The specter of nuclear war may have faded from the daily headlines since the Cold War, but the US Air Force is ensuring its preparedness with a hefty investment.

On Friday (April 26), the Department of the Air Force announced a $13 billion contract awarded to Sierra Nevada Corp. for the development and production of the Survivable Airborne Operations Center (SAOC), the next-generation command center aircraft.

This new aircraft will replace the E-4B Nightwatch planes, more commonly known by the ominous nickname “doomsday planes.”

E-4B Nightwatch: A Legacy Forged in Cold War Tensions

The E-4B Nightwatch is a heavily modified Boeing 747-200, a commercial airframe transformed into a flying fortress during the late 1970s.

The backdrop for this project was a world characterized by intense rivalry between the US and the Soviet Union, with both sides possessing devastating nuclear arsenals.

The E-4B’s primary purpose was to serve as an airborne refuge for the President, the Secretary of Defense, and other key members of the National Command Authority in the event of a nuclear attack.

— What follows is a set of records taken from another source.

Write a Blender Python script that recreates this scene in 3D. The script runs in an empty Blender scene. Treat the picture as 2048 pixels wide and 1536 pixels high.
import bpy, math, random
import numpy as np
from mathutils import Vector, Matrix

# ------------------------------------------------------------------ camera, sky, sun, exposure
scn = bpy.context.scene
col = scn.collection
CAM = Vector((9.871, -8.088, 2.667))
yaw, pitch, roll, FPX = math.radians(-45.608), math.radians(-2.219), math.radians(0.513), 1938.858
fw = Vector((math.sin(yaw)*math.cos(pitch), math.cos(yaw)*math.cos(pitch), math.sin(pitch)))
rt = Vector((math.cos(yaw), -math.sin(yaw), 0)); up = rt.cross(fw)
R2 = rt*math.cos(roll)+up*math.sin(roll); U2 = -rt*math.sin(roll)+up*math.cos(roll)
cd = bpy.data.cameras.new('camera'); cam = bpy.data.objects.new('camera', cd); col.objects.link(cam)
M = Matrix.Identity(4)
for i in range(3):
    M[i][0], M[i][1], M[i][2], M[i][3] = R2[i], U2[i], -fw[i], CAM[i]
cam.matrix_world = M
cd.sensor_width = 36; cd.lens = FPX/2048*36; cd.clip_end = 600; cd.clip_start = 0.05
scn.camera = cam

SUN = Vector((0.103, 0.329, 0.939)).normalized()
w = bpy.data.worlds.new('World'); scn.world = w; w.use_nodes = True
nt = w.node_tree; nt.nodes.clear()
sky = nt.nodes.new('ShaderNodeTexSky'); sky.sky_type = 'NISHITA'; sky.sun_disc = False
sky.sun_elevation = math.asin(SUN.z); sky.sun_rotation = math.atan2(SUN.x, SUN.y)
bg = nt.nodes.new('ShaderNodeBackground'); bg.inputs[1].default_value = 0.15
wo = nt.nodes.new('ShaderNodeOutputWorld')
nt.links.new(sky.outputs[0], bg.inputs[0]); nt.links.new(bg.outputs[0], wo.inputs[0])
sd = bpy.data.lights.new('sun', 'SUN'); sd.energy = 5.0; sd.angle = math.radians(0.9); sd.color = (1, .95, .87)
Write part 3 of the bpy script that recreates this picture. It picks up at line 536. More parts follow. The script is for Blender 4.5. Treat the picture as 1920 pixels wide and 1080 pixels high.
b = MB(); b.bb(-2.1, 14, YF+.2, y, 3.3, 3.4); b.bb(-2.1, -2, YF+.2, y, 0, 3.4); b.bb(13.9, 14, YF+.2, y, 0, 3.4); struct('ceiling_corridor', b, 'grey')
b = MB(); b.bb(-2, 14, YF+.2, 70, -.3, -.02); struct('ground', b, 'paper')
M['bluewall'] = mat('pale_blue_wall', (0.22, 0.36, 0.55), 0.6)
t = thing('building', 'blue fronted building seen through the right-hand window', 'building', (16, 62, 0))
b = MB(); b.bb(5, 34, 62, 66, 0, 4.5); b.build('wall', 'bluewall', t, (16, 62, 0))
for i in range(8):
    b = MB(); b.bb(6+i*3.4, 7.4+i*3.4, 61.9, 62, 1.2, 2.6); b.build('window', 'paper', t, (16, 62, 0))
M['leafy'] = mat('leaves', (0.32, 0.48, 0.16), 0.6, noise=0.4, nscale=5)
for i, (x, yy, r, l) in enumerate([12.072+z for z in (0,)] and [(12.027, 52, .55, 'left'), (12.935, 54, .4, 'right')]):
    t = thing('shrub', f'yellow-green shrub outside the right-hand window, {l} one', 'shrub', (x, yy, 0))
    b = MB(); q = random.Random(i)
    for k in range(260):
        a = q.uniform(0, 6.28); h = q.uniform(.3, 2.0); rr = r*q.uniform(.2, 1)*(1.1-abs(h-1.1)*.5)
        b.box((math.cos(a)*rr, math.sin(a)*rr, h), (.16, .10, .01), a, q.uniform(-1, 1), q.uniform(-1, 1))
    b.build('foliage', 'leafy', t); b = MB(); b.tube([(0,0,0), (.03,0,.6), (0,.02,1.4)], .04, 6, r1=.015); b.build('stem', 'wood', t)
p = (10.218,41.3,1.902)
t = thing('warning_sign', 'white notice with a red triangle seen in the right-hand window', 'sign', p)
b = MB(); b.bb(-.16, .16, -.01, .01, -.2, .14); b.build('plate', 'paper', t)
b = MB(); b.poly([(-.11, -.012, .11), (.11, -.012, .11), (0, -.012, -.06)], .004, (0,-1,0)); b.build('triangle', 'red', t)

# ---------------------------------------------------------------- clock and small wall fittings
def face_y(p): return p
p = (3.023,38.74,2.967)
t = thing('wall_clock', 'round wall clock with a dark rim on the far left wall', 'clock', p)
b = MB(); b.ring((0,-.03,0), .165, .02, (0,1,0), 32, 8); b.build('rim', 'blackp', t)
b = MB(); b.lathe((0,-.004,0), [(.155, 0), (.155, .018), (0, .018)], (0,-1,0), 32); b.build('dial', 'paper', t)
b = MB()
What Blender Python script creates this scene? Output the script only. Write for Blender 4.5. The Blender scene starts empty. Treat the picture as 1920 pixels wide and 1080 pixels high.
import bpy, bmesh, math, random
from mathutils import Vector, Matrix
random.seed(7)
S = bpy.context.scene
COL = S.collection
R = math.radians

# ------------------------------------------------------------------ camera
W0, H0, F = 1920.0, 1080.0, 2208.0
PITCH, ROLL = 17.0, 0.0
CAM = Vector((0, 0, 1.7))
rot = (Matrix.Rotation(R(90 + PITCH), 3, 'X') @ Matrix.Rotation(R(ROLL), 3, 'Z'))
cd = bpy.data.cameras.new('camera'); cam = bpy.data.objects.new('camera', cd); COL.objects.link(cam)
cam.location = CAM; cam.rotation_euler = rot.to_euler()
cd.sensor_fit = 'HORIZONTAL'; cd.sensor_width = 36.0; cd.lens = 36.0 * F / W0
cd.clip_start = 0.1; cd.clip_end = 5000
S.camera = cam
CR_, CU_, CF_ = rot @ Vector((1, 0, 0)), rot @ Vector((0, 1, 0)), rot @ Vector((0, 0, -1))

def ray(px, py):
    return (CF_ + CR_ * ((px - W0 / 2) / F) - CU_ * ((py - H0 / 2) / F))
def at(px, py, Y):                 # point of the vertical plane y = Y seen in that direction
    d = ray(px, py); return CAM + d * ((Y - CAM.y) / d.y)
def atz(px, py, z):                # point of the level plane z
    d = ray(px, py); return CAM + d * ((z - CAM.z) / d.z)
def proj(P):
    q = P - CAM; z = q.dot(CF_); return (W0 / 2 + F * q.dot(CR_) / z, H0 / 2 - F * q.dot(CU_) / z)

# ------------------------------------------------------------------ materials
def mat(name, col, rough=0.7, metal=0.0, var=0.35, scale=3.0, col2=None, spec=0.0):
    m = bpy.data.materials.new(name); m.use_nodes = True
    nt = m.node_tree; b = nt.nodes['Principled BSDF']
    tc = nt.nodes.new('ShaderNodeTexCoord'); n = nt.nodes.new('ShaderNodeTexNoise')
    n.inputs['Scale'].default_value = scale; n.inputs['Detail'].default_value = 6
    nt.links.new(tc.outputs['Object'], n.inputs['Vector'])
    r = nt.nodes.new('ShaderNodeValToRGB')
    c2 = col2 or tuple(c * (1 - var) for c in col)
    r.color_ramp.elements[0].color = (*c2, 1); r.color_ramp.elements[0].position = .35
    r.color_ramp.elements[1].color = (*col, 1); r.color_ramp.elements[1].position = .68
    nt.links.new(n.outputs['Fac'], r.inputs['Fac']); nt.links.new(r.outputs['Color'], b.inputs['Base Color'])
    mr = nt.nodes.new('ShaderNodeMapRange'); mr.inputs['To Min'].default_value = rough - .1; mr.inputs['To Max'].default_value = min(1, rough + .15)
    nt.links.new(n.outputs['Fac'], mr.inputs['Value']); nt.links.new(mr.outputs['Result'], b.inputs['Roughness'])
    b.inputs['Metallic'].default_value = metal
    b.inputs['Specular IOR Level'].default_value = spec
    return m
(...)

The exact technical specifications of the E-4B remain classified, but it’s widely believed to be equipped with hardened electronics and advanced shielding to protect against the electromagnetic pulse (EMP) generated by a nuclear detonation.

Refueling capabilities ensure extended airborne endurance, allowing the President and his advisors to maintain control and communication with military forces even amidst a global catastrophe.